「どちらともいえない」は難しい問題

調査でよく使われる評価方法に、「リッカート尺度」があります。
「そう思う」~「そう思わない」のように多段階の選択肢を並べて、あてはまるものを選んでもらう方法です。

ここで問題になるのが、選択肢に「どちらともいえない」を含めるかどうか?です。

○ 態度があいまいな人用に「どちらともいえない」を含むほうがよい

× 白黒ハッキリさせるために「どちらともいえない」を含めないほうがよい

の2通りの立場があり、

「どちらともいえない」を回答選択肢に含めるかどうかは、「どちらともいえない」のが実情

と言われるほど、意見が分かれています。

「どちらともいえない」を選ぶ4つのパターン

そもそも「どちらともいえない」を選ぶ人は、4パターンに分類することができます。

1. 中間的な立場「どちらともいえない
2. 関心が薄い「どちらでもよい」
4. 理解不能/判断不能「どちらかわからない」
4. 判断負担・リスク回避「どちらかを選びたくない」

「どちらともいえない」を含んだほうがよいケース

選択肢に「どちらともいえない」を含まない場合、「どちらともいえない」や「どちらでもよい」人は、「白黒」いずれかの方向に分かれるわけですが、実際の気持ちは限りなく「グレー」に近いはずです。

また、「どちらかわからない」や「どちらかを選びたくない」人は、本来は「わからない/答えたくない」の選択肢に収まるべき人たちであり、この人たちを強制的に「白黒」いずれかに仕分けると、回答の誤差が大きくなってしまうおそれがあります。

さらに、「どちらともいえない」を選びやすい人たちがいるようにも感じています。いろいろな調査でセグメンテーション分析をすると、必ずと言っていいほど、何事に対しても中間的な回答をする人たちのグループが現れてきます。

「○○派」というような旗印がない人たちですので、「無関心層」と名付けられたりしますが、この「無関心層」がだいたい2割前後出現します。
「白黒」いずれかに仕分ける場合、本来であれば「どちらともいえない」を選ぶであろう「無関心層」がキャスティングボードを握ってしまう危険性があります。

従って、購入意向のような将来の「つもり」を答えてもらう場合には、「どちらともいえない」を含むほうが確かな意向を把握することができるでしょう。

工夫次第で「どちらともいえない」なしでもOK

安易に中間的な回答が選択されないように、「どちらともいえない」を含まないのもありです。
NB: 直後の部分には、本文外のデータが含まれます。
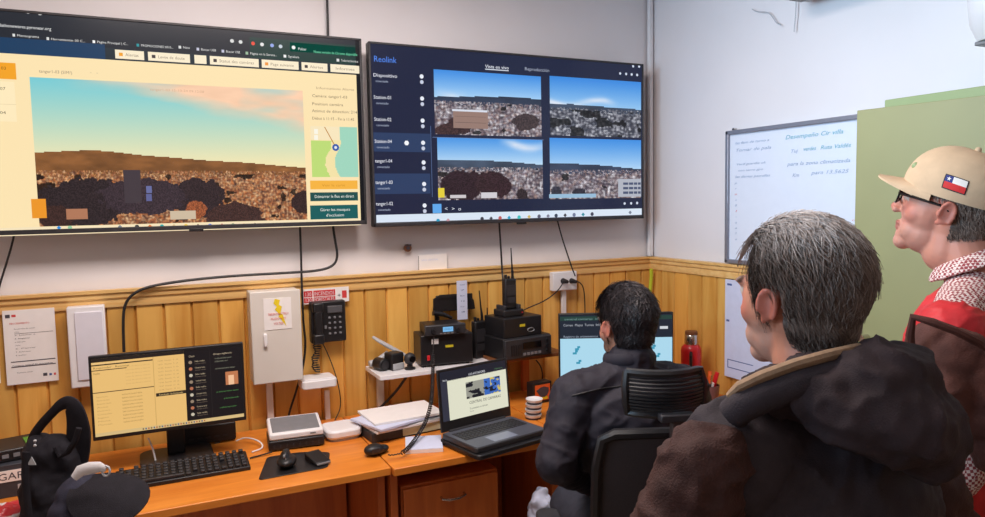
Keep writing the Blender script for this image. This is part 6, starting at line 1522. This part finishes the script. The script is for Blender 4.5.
def brim(a, b, o):
    t = (a-0.5)*2; x = 0.082*math.sin(t*1.35)*(1-0.06*b); y0_ = 0.108*math.cos(t*1.25)*0.93; ext = 0.068*(1-abs(t)**3.2)
    y = y0_+ext*b; z = -0.006-0.012*t*t*1.1-0.010*b+o-0.006*b*t*t
    return Vector((x, y, z))
for o in (0.0, -0.004):
    for j in range(nb+1):
        for i in range(na+1): vs.append(TC @ brim(i/na, j/nb, o))
o_ = (nb+1)*(na+1)
for k in range(2):
    for j in range(nb):
        for i in range(na):
            q = (k*o_+j*(na+1)+i, k*o_+j*(na+1)+i+1, k*o_+(j+1)*(na+1)+i+1, k*o_+(j+1)*(na+1)+i); mb.F.append(q if k == 1 else q[::-1])
for i in range(na): mb.F.append((nb*(na+1)+i, nb*(na+1)+i+1, o_+nb*(na+1)+i+1, o_+nb*(na+1)+i)); mb.F.append((i+1, i, o_+i, o_+i+1))
for j in range(nb):
    for i in (0, na): mb.F.append((j*(na+1)+i, (j+1)*(na+1)+i, o_+(j+1)*(na+1)+i, o_+j*(na+1)+i))
mb.V = [tuple(v) for v in vs]; mb.M = [0]*len(mb.F); mb.C = [None]*len(mb.F); mb.build('brim', M['cap'], capo, True, angle=60)
MB().ell(TC @ Vector((0, 0, 0.092)), 0.007).build('button', M['cap'], capo, True)
# Chilean flag on the left side of the crown
TCi = TC.inverted()
def on_crown(u, v):
    d = ray(u, v).normalized(); lo = None
    for k in range(800):
        p = CAM+d*(1.2+k*0.001); q = TCi @ p
        if (q.x/cr_[0])**2+(q.y/cr_[1])**2+(q.z/cr_[2])**2 < 1.0: lo = p; break
    return lo
fl = [on_crown(947, 175), on_crown(968, 182), on_crown(964, 194), on_crown(943, 187)]
if all(fl):
    n_ = (fl[1]-fl[0]).cross(fl[3]-fl[0]).normalized(); n_ = n_ if n_.dot(CAM-fl[0]) > 0 else -n_
    def fp(a, b, o):
        p = (fl[0]*(1-a)+fl[1]*a)*(1-b)+(fl[3]*(1-a)+fl[2]*a)*b; q = TCi @ p
        k = 1/math.sqrt((q.x/cr_[0])**2+(q.y/cr_[1])**2+(q.z/cr_[2])**2)
        return TC @ (q*k*(1+o))
    def patch(name, a0, b0, a1, b1, m, o, par):
        mb = MB(); N0 = 6
        vs = [fp(a0+(a1-a0)*i/N0, b0+(b1-b0)*j/N0, o) for j in range(N0+1) for i in range(N0+1)]
        fs = [(j*(N0+1)+i, (j+1)*(N0+1)+i, (j+1)*(N0+1)+i+1, j*(N0+1)+i+1) for j in range(N0) for i in range(N0)]
        mb.add(vs, fs); return mb.build(name, M[m], par, True)
    M['flagblue'] = mat('flag_blue', (40, 52, 120), 0.7); M['flagwhite'] = mat('flag_white', (236, 232, 226), 0.7); M['flagred'] = mat('flag_red', (206, 40, 40), 0.7); M['thread'] = mat('dark_thread', (40, 34, 40), 0.8)
    patch('flag_patch', -0.06, -0.08, 1.06, 1.08, 'thread', 0.010, capo); patch('flag_white', 0.36, 0, 1, 0.5, 'flagwhite', 0.018, capo); patch('flag_red', 0, 0.5, 1, 1, 'flagred', 0.018, capo); patch('flag_canton', 0, 0, 0.36, 0.5, 'flagblue', 0.018, capo)
    st5 = [fp(0.18+0.11*(1 if k % 2 == 0 else 0.4)*math.sin(k*PI/5), 0.25-0.19*(1 if k % 2 == 0 else 0.4)*math.cos(k*PI/5), 0.026) for k in range(10)]
    MB().add(st5, [tuple(range(10))]).build('flag_star', M['flagwhite'], capo, True, smooth=False)
em = on_crown(916, 166)
if em: MB().ell(em, (0.009, 0.009, 0.009)).build('emblem', M['green2'], capo, True)
# glasses
gl = MB()
def L2(p): return T @ Vector(p)
for s in (-1, 1):
    c = Vector((s*0.032, 0.103, 0.003)); pts = [L2(c+Vector((0.027*math.cos(t)*(1.0), -0.010*abs(math.cos(t))*(1 if math.cos(t)*s > 0 else 0.2), 0.019*math.sin(t)*(1 if abs(math.sin(t)) < 0.9 else 0.96)))) for t in [2*PI*k/20 for k in range(21)]]
    gl.tube(pts, 0.0026, 6); gl.tube([L2((s*0.059, 0.094, 0.010)), L2((s*0.074, 0.06, 0.011)), L2((s*0.081, 0.0, 0.010)), L2((s*0.081, -0.02, 0.002))], [0.004, 0.0036, 0.003, 0.002], 6)
gl.tube([L2((-0.007, 0.105, 0.008)), L2((0, 0.108, 0.011)), L2((0.007, 0.105, 0.008))], 0.0024, 6)
gl.build('glasses', M['gloss'], PB, True)
# shirt, vest, coat
def checks():
    m, nt, b = _nt('checked_shirt'); tc = nt.nodes.new('ShaderNodeTexCoord'); mp = nt.nodes.new('ShaderNodeMapping'); mp.inputs['Rotation'].default_value = (0.1, 0.1, 0.35)
    ck = nt.nodes.new('ShaderNodeTexChecker'); ck.inputs['Scale'].default_value = 165
    ck.inputs['Color1'].default_value = lin((232, 214, 208))+(1,); ck.inputs['Color2'].default_value = lin((150, 62, 66))+(1,)
    nt.links.new(tc.outputs['Object'], mp.inputs['Vector']); nt.links.new(mp.outputs['Vector'], ck.inputs['Vector']); nt.links.new(ck.outputs['Color'], b.inputs['Base Color']); b.inputs['Roughness'].default_value = 0.8
    return m
M['check'] = checks()
M['vest'] = mat('red_vest', (206, 40, 46), 0.6, var=0.12, scale=30, bump=0.2)
M['coat'] = mat('brown_coat', (86, 53, 47), 0.75, var=0.25, scale=22, bump=0.4, bscale=330, spec=0.25)
mb = MB(); rotell(mb, J['ch']+up*0.03, (0.17, 0.12, 0.17), -0.3); rotell(mb, J['pv']+up*0.12, (0.16, 0.125, 0.2), -0.3)
for s in 'LR': mb.cap(J['nk'], J['sh'+s], 0.055, 0.058); mb.chain([J['sh'+s], J['el'+s], J['wr'+s]], [0.06, 0.052, 0.036])
b = remesh(mb, 0.006, 4); fold(b, 0.005, 14); b.build('shirt', M['check'], PB, True, angle=85)
ring = []
for k in range(15):
    t = PI*(0.06+1.88*k/14); c = J['nk']+up*0.045+f2*0.018
    ring.append(c+r2*0.07*math.sin(t)+f2*0.066*math.cos(t)-up*0.028*math.cos(t))
MB().tube(ring, [0.018]+[0.022]*13+[0.018], 10, flat=0.3, up=(0.3, 0.95, 0)).build('shirt_collar', M['check'], PB, True)
mb = MB(); rotell(mb, J['ch']+up*0.03-f2*0.005, (0.185, 0.135, 0.18), -0.3); rotell(mb, J['pv']+up*0.14, (0.175, 0.14, 0.2), -0.3)
for s in 'LR': mb.cap(J['nk']-up*0.06-f2*0.015, J['sh'+s]-up*0.005, 0.05, 0.068)
b = remesh(mb, 0.006, 4); fold(b, 0.007, 12); b.build('vest', M['vest'], PB, True, angle=85)
mb = MB()
for u, v, d_, r in ((935, 348, 1.43, (0.05, 0.05, 0.05)), (960, 368, 1.40, (0.075, 0.06, 0.075)), (985, 388, 1.38, (0.075, 0.06, 0.085)), (950, 400, 1.38, (0.065, 0.05, 0.075)), (985, 415, 1.38, (0.07, 0.06, 0.055)), (1000, 450, 1.36, (0.055, 0.06, 0.05)), (1020, 400, 1.4, (0.08, 0.07, 0.09))):
    rotell(mb, W(u, v, d_), r, -0.3)
b = remesh(mb, 0.006, 6); fold(b, 0.012, 13, 0.003, 40, 3.0); b.build('coat', M['coat'], PB, True, angle=85)
MB().tube([W(u, v, d_) for u, v, d_ in ((911, 352, 1.39), (910, 335, 1.38), (913, 317, 1.37), (932, 322, 1.35), (956, 331, 1.34), (980, 343, 1.33), (1000, 356, 1.33))], 0.008, 8).build('coat_hem', M['coat'], PB, True)
trousers(PB, J, 'jeans'); shoes(PB, J)

bpy.data.objects.remove(_fo)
その場合には、「わからない」も選べるようにしておけば、例えば、過半数の質問で「わからない」を回答しているなど、「わからない」を回答する傾向が高い人は「棄権」したとみなして、サンプルから除くことができます。

満足度などの評価をしてもらう場合は「どちらともいえない」を含まない変形5段階評価方式にすると、満足度のレベル別に詳しく分けてみることができます。

基本的に、調査票設計に「正解」はありません。というか、調査をする前に「正解」を知ることはできません。
しかし、利用目的に照らして、できるだけ無理なく自然な反応を引き出すには、どういった聞き方がよいのか?を考えていくことで、少しでも「正解」に近づいていくことができます。